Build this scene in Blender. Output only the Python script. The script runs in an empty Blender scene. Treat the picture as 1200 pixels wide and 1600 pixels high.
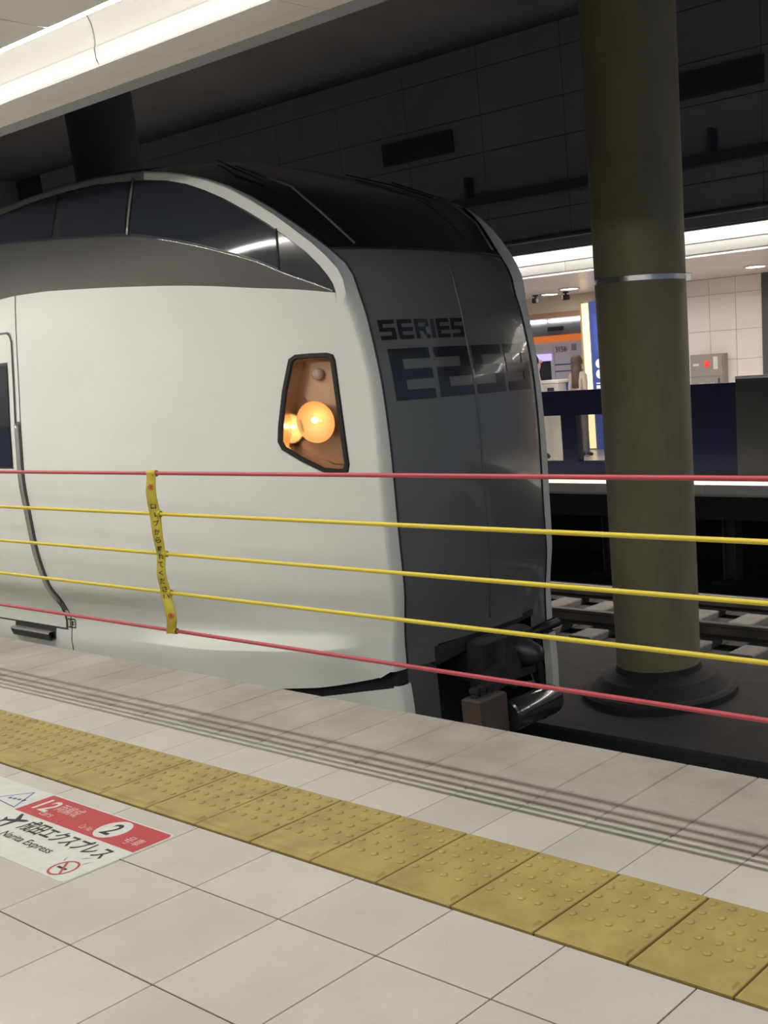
import bpy, bmesh, math, random
from mathutils import Matrix, Vector
random.seed(7)
S = bpy.context.scene
COL = S.collection

# ------------------------------------------------------------------ camera
F, CX, CY = 1748.86, 908.64, 1053.02
cd = bpy.data.cameras.new('camera'); cam = bpy.data.objects.new('camera', cd); COL.objects.link(cam)
cd.sensor_fit = 'VERTICAL'; cd.sensor_height = 36.0; cd.lens = F / 1600 * 36
cd.shift_x = -(CX - 600) / 1600; cd.shift_y = (CY - 800) / 1600
cd.clip_start = .05; cd.clip_end = 200
yaw, pitch, roll = math.radians(37.903), math.radians(-15.5694), math.radians(-3.8706)
cam.matrix_world = (Matrix.Translation((4.9705, -2.3945, 1.4417)) @ Matrix.Rotation(yaw, 4, 'Z')
                    @ Matrix.Rotation(math.pi / 2 + pitch, 4, 'X') @ Matrix.Rotation(roll, 4, 'Z'))
S.camera = cam
# ------------------------------------------------------------------ world, exposure
w = bpy.data.worlds.new('world'); S.world = w; w.use_nodes = True
w.node_tree.nodes['Background'].inputs[0].default_value = (.62, .72, 1.0, 1)
w.node_tree.nodes['Background'].inputs[1].default_value = .22
S.view_settings.view_transform = 'Standard'; S.view_settings.look = 'None'
S.view_settings.exposure = 0.18; S.view_settings.gamma = 1.0
S.view_settings.use_curve_mapping = False
NEAR_LAMP, FILL_LAMP, FAR_LAMP = 88.0, 5.2, 62.0      # radiance of the linear lamps

# ------------------------------------------------------------------ materials
MATS = {}
def mat(name, col, rough=.5, metal=0., spec=.5, coat=0., noise=0., nscale=8., emit=None, estr=0., bump=0., stretch=None, col2=None):
    if name in MATS: return MATS[name]
    m = bpy.data.materials.new(name); m.use_nodes = True
    nt = m.node_tree; b = nt.nodes['Principled BSDF']
    b.inputs['Base Color'].default_value = (*col, 1); b.inputs['Roughness'].default_value = rough
    b.inputs['Metallic'].default_value = metal; b.inputs['Specular IOR Level'].default_value = spec
    b.inputs['Coat Weight'].default_value = coat; b.inputs['Coat Roughness'].default_value = .04
    if emit:
        b.inputs['Emission Color'].default_value = (*emit, 1); b.inputs['Emission Strength'].default_value = estr
    if noise or bump:
        tc = nt.nodes.new('ShaderNodeTexCoord'); mp = nt.nodes.new('ShaderNodeMapping')
        geo = nt.nodes.new('ShaderNodeNewGeometry')
        nt.links.new(geo.outputs['Position'], mp.inputs['Vector'])
        if stretch: mp.inputs['Scale'].default_value = stretch
        n = nt.nodes.new('ShaderNodeTexNoise'); n.inputs['Scale'].default_value = nscale
        n.inputs['Detail'].default_value = 6; n.inputs['Roughness'].default_value = .6
        nt.links.new(mp.outputs['Vector'], n.inputs['Vector'])
        if noise:
            r = nt.nodes.new('ShaderNodeValToRGB')
            c2 = col2 or tuple(max(0, c * (1 - noise)) for c in col)
            r.color_ramp.elements[0].position = .32; r.color_ramp.elements[1].position = .62
            r.color_ramp.elements[0].color = (*c2, 1); r.color_ramp.elements[1].color = (*col, 1)
            nt.links.new(n.outputs['Fac'], r.inputs['Fac']); nt.links.new(r.outputs['Color'], b.inputs['Base Color'])
        if bump:
            bp = nt.nodes.new('ShaderNodeBump'); bp.inputs['Strength'].default_value = bump; bp.inputs['Distance'].default_value = .004
            nt.links.new(n.outputs['Fac'], bp.inputs['Height']); nt.links.new(bp.outputs['Normal'], b.inputs['Normal'])
    MATS[name] = m
    return m
def tile_mat(name, light, dark, rough, stain):
    """polished stone tile: large soft stains, small scuffs, a shade of its own for each tile"""
    m = bpy.data.materials.new(name); m.use_nodes = True; nt = m.node_tree; b = nt.nodes['Principled BSDF']; L = nt.links
    geo = nt.nodes.new('ShaderNodeNewGeometry'); oi = nt.nodes.new('ShaderNodeObjectInfo')
    n1 = nt.nodes.new('ShaderNodeTexNoise'); n1.inputs['Scale'].default_value = 2.2; n1.inputs['Detail'].default_value = 8; n1.inputs['Roughness'].default_value = .65
    n2 = nt.nodes.new('ShaderNodeTexNoise'); n2.inputs['Scale'].default_value = 26; n2.inputs['Detail'].default_value = 4
    for n in (n1, n2): L.new(geo.outputs['Position'], n.inputs['Vector'])
    r1 = nt.nodes.new('ShaderNodeValToRGB'); e = r1.color_ramp.elements
    e[0].position = .3; e[1].position = .68; e[0].color = (*dark, 1); e[1].color = (*light, 1)
    L.new(n1.outputs['Fac'], r1.inputs['Fac'])
    r2 = nt.nodes.new('ShaderNodeValToRGB'); e = r2.color_ramp.elements
    e[0].position = .27; e[1].position = .36; e[0].color = (1 - stain,) * 3 + (1,); e[1].color = (1, 1, 1, 1)
    L.new(n2.outputs['Fac'], r2.inputs['Fac'])
    mx = nt.nodes.new('ShaderNodeMix'); mx.data_type = 'RGBA'; mx.blend_type = 'MULTIPLY'; mx.inputs[0].default_value = 1
    L.new(r1.outputs['Color'], mx.inputs[6]); L.new(r2.outputs['Color'], mx.inputs[7])
    mr = nt.nodes.new('ShaderNodeMapRange'); mr.inputs[3].default_value = .93; mr.inputs[4].default_value = 1.03
    L.new(oi.outputs['Random'], mr.inputs[0])
    m2 = nt.nodes.new('ShaderNodeMix'); m2.data_type = 'RGBA'; m2.blend_type = 'MULTIPLY'; m2.inputs[0].default_value = 1
    L.new(mx.outputs[2], m2.inputs[6]); L.new(mr.outputs[0], m2.inputs[7])
    L.new(m2.outputs[2], b.inputs['Base Color']); b.inputs['Roughness'].default_value = rough
    MATS[name] = m; return m
def glass_mat(name, tint, gloss=.12, rough=.02):
    m = bpy.data.materials.new(name); m.use_nodes = True; nt = m.node_tree; nt.nodes.clear()
    o = nt.nodes.new('ShaderNodeOutputMaterial'); t = nt.nodes.new('ShaderNodeBsdfTransparent'); g = nt.nodes.new('ShaderNodeBsdfGlossy')
    fr = nt.nodes.new('ShaderNodeFresnel'); fr.inputs['IOR'].default_value = 1.45; mx = nt.nodes.new('ShaderNodeMixShader')
    t.inputs['Color'].default_value = (*tint, 1); g.inputs['Roughness'].default_value = rough
    nt.links.new(fr.outputs[0], mx.inputs[0]); nt.links.new(t.outputs[0], mx.inputs[1]); nt.links.new(g.outputs[0], mx.inputs[2])
    nt.links.new(mx.outputs[0], o.inputs[0]); MATS[name] = m; return m
def emis(name, col, s):
    if name in MATS: return MATS[name]
    m = bpy.data.materials.new(name); m.use_nodes = True; nt = m.node_tree; nt.nodes.clear()
    o = nt.nodes.new('ShaderNodeOutputMaterial'); e = nt.nodes.new('ShaderNodeEmission')
    e.inputs[0].default_value = (*col, 1); e.inputs[1].default_value = s; nt.links.new(e.outputs[0], o.inputs[0]); MATS[name] = m; return m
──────
--- Work to complete ---
Every line of text is to be repeated exactly; pictures are left out.

--- Output of the exercise ---
Build this scene in Blender. Output only the Python script. The script runs in an empty Blender scene. Treat the picture as 1200 pixels wide and 1600 pixels high.
import bpy, bmesh, math, random
from mathutils import Matrix, Vector
random.seed(7)
S = bpy.context.scene
COL = S.collection

# ------------------------------------------------------------------ camera
F, CX, CY = 1748.86, 908.64, 1053.02
cd = bpy.data.cameras.new('camera'); cam = bpy.data.objects.new('camera', cd); COL.objects.link(cam)
cd.sensor_fit = 'VERTICAL'; cd.sensor_height = 36.0; cd.lens = F / 1600 * 36
cd.shift_x = -(CX - 600) / 1600; cd.shift_y = (CY - 800) / 1600
cd.clip_start = .05; cd.clip_end = 200
yaw, pitch, roll = math.radians(37.903), math.radians(-15.5694), math.radians(-3.8706)
cam.matrix_world = (Matrix.Translation((4.9705, -2.3945, 1.4417)) @ Matrix.Rotation(yaw, 4, 'Z')
                    @ Matrix.Rotation(math.pi / 2 + pitch, 4, 'X') @ Matrix.Rotation(roll, 4, 'Z'))
S.camera = cam
# ------------------------------------------------------------------ world, exposure
w = bpy.data.worlds.new('world'); S.world = w; w.use_nodes = True
w.node_tree.nodes['Background'].inputs[0].default_value = (.62, .72, 1.0, 1)
w.node_tree.nodes['Background'].inputs[1].default_value = .22
S.view_settings.view_transform = 'Standard'; S.view_settings.look = 'None'
S.view_settings.exposure = 0.18; S.view_settings.gamma = 1.0
S.view_settings.use_curve_mapping = False
NEAR_LAMP, FILL_LAMP, FAR_LAMP = 88.0, 5.2, 62.0      # radiance of the linear lamps

# ------------------------------------------------------------------ materials
MATS = {}
def mat(name, col, rough=.5, metal=0., spec=.5, coat=0., noise=0., nscale=8., emit=None, estr=0., bump=0., stretch=None, col2=None):
    if name in MATS: return MATS[name]
    m = bpy.data.materials.new(name); m.use_nodes = True
    nt = m.node_tree; b = nt.nodes['Principled BSDF']
    b.inputs['Base Color'].default_value = (*col, 1); b.inputs['Roughness'].default_value = rough
    b.inputs['Metallic'].default_value = metal; b.inputs['Specular IOR Level'].default_value = spec
    b.inputs['Coat Weight'].default_value = coat; b.inputs['Coat Roughness'].default_value = .04
    if emit:
        b.inputs['Emission Color'].default_value = (*emit, 1); b.inputs['Emission Strength'].default_value = estr
    if noise or bump:
        tc = nt.nodes.new('ShaderNodeTexCoord'); mp = nt.nodes.new('ShaderNodeMapping')
        geo = nt.nodes.new('ShaderNodeNewGeometry')
        nt.links.new(geo.outputs['Position'], mp.inputs['Vector'])
        if stretch: mp.inputs['Scale'].default_value = stretch
        n = nt.nodes.new('ShaderNodeTexNoise'); n.inputs['Scale'].default_value = nscale
        n.inputs['Detail'].default_value = 6; n.inputs['Roughness'].default_value = .6
        nt.links.new(mp.outputs['Vector'], n.inputs['Vector'])
        if noise:
            r = nt.nodes.new('ShaderNodeValToRGB')
            c2 = col2 or tuple(max(0, c * (1 - noise)) for c in col)
            r.color_ramp.elements[0].position = .32; r.color_ramp.elements[1].position = .62
            r.color_ramp.elements[0].color = (*c2, 1); r.color_ramp.elements[1].color = (*col, 1)
            nt.links.new(n.outputs['Fac'], r.inputs['Fac']); nt.links.new(r.outputs['Color'], b.inputs['Base Color'])
        if bump:
            bp = nt.nodes.new('ShaderNodeBump'); bp.inputs['Strength'].default_value = bump; bp.inputs['Distance'].default_value = .004
            nt.links.new(n.outputs['Fac'], bp.inputs['Height']); nt.links.new(bp.outputs['Normal'], b.inputs['Normal'])
    MATS[name] = m
    return m
def tile_mat(name, light, dark, rough, stain):
    """polished stone tile: large soft stains, small scuffs, a shade of its own for each tile"""
    m = bpy.data.materials.new(name); m.use_nodes = True; nt = m.node_tree; b = nt.nodes['Principled BSDF']; L = nt.links
    geo = nt.nodes.new('ShaderNodeNewGeometry'); oi = nt.nodes.new('ShaderNodeObjectInfo')
    n1 = nt.nodes.new('ShaderNodeTexNoise'); n1.inputs['Scale'].default_value = 2.2; n1.inputs['Detail'].default_value = 8; n1.inputs['Roughness'].default_value = .65
    n2 = nt.nodes.new('ShaderNodeTexNoise'); n2.inputs['Scale'].default_value = 26; n2.inputs['Detail'].default_value = 4
    for n in (n1, n2): L.new(geo.outputs['Position'], n.inputs['Vector'])
    r1 = nt.nodes.new('ShaderNodeValToRGB'); e = r1.color_ramp.elements
    e[0].position = .3; e[1].position = .68; e[0].color = (*dark, 1); e[1].color = (*light, 1)
    L.new(n1.outputs['Fac'], r1.inputs['Fac'])
    r2 = nt.nodes.new('ShaderNodeValToRGB'); e = r2.color_ramp.elements
    e[0].position = .27; e[1].position = .36; e[0].color = (1 - stain,) * 3 + (1,); e[1].color = (1, 1, 1, 1)
    L.new(n2.outputs['Fac'], r2.inputs['Fac'])
    mx = nt.nodes.new('ShaderNodeMix'); mx.data_type = 'RGBA'; mx.blend_type = 'MULTIPLY'; mx.inputs[0].default_value = 1
    L.new(r1.outputs['Color'], mx.inputs[6]); L.new(r2.outputs['Color'], mx.inputs[7])
    mr = nt.nodes.new('ShaderNodeMapRange'); mr.inputs[3].default_value = .93; mr.inputs[4].default_value = 1.03
    L.new(oi.outputs['Random'], mr.inputs[0])
    m2 = nt.nodes.new('ShaderNodeMix'); m2.data_type = 'RGBA'; m2.blend_type = 'MULTIPLY'; m2.inputs[0].default_value = 1
    L.new(mx.outputs[2], m2.inputs[6]); L.new(mr.outputs[0], m2.inputs[7])
    L.new(m2.outputs[2], b.inputs['Base Color']); b.inputs['Roughness'].default_value = rough
    MATS[name] = m; return m
def glass_mat(name, tint, gloss=.12, rough=.02):
    m = bpy.data.materials.new(name); m.use_nodes = True; nt = m.node_tree; nt.nodes.clear()
    o = nt.nodes.new('ShaderNodeOutputMaterial'); t = nt.nodes.new('ShaderNodeBsdfTransparent'); g = nt.nodes.new('ShaderNodeBsdfGlossy')
    fr = nt.nodes.new('ShaderNodeFresnel'); fr.inputs['IOR'].default_value = 1.45; mx = nt.nodes.new('ShaderNodeMixShader')
    t.inputs['Color'].default_value = (*tint, 1); g.inputs['Roughness'].default_value = rough
    nt.links.new(fr.outputs[0], mx.inputs[0]); nt.links.new(t.outputs[0], mx.inputs[1]); nt.links.new(g.outputs[0], mx.inputs[2])
    nt.links.new(mx.outputs[0], o.inputs[0]); MATS[name] = m; return m
def emis(name, col, s):
    if name in MATS: return MATS[name]
    m = bpy.data.materials.new(name); m.use_nodes = True; nt = m.node_tree; nt.nodes.clear()
    o = nt.nodes.new('ShaderNodeOutputMaterial'); e = nt.nodes.new('ShaderNodeEmission')
    e.inputs[0].default_value = (*col, 1); e.inputs[1].default_value = s; nt.links.new(e.outputs[0], o.inputs[0]); MATS[name] = m; return m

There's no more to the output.